Holiday hunger

Questions to the Mayor of London – answered at on 2 August 2022.

Alert me about debates like this

Photo of Marina Ahmad Marina Ahmad Labour

How can children at risk of holiday hunger in London be supported during the summer holidays, especially as food inflation increases as the cost of living worsens?

Photo of Sadiq Khan Sadiq Khan Mayor of London

School holidays are often a struggle for low-income families, but the worsening cost-of-living crisis will leave many more children and their families at risk of going hungry this summer. Last year around a quarter of children in London’s schools, over 320,000 children, were eligible for free school meals. Now, with more than 570,000 children in London living in households that receive Universal Credit, many more children could be facing holiday hunger this summer.

The main driver of holiday hunger is families with income levels that are too low to afford the essentials. It is not only children who are affected. Adults are having to choose between eating themselves or feeding their children. This is simply unacceptable. We must all take whatever action we can to tackle this crisis so that no child or family goes hungry.

Despite extreme financial pressures, some London boroughs have committed to using their own resources to fund free school meals over the holidays until the end of the year. I commend them for this. But to really move the dial, we need action from central Government. I recently called on the Government to act to help families manage the crisis. This included asking for the meal voucher system over the summer holidays for children eligible for free school meals to be restored, for funding for free school meals to increase in line with inflation and for universal free school meals to be available to all primary school children.

For my part, we are spending more than £80 million this year to help Londoners struggling with the rising cost of living, including more than £50 million to tackle fuel poverty, more than £20 million to improve security for private renters and house Londoners who are rough sleeping or homeless, more than £5 million to connect Londoners with welfare advice and £400,000 to tackle food insecurity. These actions cannot solve the problem alone but they will, hopefully, go some way to easing the pressures so many families are, sadly, under.
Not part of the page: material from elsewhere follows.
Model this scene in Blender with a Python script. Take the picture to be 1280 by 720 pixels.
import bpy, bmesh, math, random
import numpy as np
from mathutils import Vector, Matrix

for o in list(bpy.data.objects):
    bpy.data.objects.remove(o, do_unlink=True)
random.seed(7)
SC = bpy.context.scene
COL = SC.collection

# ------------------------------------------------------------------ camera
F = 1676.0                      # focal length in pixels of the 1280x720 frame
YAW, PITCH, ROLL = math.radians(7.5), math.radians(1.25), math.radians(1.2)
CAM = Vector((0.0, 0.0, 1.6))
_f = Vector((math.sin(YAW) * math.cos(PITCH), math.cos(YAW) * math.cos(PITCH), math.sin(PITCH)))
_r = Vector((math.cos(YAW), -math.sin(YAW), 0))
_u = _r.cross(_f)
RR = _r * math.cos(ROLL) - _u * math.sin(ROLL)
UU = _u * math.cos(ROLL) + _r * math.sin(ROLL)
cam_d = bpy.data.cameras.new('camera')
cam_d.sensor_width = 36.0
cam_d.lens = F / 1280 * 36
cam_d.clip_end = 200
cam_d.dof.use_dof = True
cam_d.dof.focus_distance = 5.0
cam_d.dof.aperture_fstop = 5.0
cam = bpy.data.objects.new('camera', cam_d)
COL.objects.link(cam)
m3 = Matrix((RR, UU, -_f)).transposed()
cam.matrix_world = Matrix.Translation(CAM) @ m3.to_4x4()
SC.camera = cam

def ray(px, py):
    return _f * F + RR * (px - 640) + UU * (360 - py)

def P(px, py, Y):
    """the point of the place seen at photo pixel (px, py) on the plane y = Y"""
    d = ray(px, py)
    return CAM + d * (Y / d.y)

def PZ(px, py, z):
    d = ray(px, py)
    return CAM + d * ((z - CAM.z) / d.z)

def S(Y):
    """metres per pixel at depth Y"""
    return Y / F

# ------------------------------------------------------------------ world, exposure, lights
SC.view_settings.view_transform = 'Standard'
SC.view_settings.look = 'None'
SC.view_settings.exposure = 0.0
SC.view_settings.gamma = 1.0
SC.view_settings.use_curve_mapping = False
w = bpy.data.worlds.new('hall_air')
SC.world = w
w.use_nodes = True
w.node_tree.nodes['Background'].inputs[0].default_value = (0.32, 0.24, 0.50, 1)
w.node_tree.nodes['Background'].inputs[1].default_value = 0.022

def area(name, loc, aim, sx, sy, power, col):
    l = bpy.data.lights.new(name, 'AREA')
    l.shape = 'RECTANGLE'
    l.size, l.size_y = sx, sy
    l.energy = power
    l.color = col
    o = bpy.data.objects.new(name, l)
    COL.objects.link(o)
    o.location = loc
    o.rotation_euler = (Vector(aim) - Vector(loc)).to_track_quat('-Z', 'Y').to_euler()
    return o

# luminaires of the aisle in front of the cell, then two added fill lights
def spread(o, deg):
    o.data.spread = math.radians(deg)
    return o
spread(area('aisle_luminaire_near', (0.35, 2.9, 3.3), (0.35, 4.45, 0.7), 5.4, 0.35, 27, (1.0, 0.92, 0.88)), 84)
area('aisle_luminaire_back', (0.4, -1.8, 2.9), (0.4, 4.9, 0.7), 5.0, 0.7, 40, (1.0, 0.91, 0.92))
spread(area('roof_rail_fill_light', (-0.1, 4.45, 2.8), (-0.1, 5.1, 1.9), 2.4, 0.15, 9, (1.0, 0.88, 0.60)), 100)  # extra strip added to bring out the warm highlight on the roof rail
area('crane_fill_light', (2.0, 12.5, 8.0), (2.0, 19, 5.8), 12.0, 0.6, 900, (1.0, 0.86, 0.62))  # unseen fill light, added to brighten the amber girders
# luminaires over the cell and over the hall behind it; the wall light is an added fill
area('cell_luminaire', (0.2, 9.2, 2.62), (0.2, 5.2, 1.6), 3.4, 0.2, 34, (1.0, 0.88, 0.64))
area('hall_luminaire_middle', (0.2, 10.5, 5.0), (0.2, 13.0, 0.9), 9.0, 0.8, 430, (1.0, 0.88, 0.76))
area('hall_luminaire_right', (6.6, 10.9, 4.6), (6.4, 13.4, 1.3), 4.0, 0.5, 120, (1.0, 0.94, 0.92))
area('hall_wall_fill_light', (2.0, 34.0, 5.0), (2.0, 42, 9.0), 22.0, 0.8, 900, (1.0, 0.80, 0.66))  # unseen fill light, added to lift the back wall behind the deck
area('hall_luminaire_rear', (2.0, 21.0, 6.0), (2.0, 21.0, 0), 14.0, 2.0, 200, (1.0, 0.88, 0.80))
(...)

Photo of Marina Ahmad Marina Ahmad Labour

Thank you, Mr Mayor. The Government’s Food Strategy was released on 13 June [2022] and was met with disappointment across the board. To draw attention away from that, the former Education Secretary Nadhim Zahawi - and sorry, that is one of the former Education Secretaries in those two weeks - the next day announced an £80 million increase to universal free school meals. This is an increase of seven pence per meal to £2.41. Is this enough, given the current level of food inflation, which now is at 10%, and the removal of the national free school meal voucher scheme, or will children struggle to get nutritional meals?

Photo of Sadiq Khan Sadiq Khan Mayor of London

Within two days, we had three separate Secretaries of State for Education, one of them for 36 hours. She has the distinguished record of being the shortest ever member of the Cabinet. She received a £17,000 payoff as a severance payment for losing her job after 36 hours’ work - more than, by the way, a teaching assistant receives in a year - for 36 hours’ worth of redundancy payment.

The increase, although welcome, does not go anywhere near meeting the cost of these meals. If you look at the funding increase announced by the Government, welcome though it is, seven pence per meal to £2.41, that is not even making up the backlog of the increase in inflation. It is £2.41 for a meal now, but if you take into account the inflation there has been in the past, a meal should be costing £2.57. There is still a gap. That is why there has been concern expressed about the quality of some of the meals our children are receiving. Obviously, if you are spending £2.41 on a meal, you query the quality of the meal you can receive.

We are asking the Government to consider increasing the contribution towards this. It will help with the quality of meal received, particularly as, for some children, the meal at school is the only decent meal they receive in the daytime because of various issues around poverty, the cost of living and so forth.

Photo of Marina Ahmad Marina Ahmad Labour

Thank you, Mr Mayor. Given that the Government has stalled until a new Conservative Party leader is elected in early September [2022], what actions are you taking to support foodbanks this summer?

Photo of Sadiq Khan Sadiq Khan Mayor of London

This is a big concern we have. The way foodbanks normally work is that people, when they shop, buy extra stuff and leave it in a basket at the shopping centre and they give it to the local foodbank. As families are struggling now, it means there is less surplus food being bought to leave in supermarket baskets to give to foodbanks.

City Hall is not directly contributing towards foodbanks. We are working with councils to coordinate and lobby the Government in relation to school vouchers and also supporting councils in other ways through the work of the London Recovery Board, which is co-chaired with the Chair of London Councils. We are speaking to councils. I am going on a council visit next week to discuss its summer schemes. One of the things we will be discussing in relation to the children we are funding to be kept busy during the school holidays is that they receive a nutritional meal whilst they are at the scheme that we are funding to make sure, particularly this summer, they are getting some decent nourishment and their parents are getting some respite in relation to the cost of feeding their kids.

Photo of Marina Ahmad Marina Ahmad Labour

Thank you, Mr Mayor. Can I thank you for the actions that you are taking? Thank you, Chair.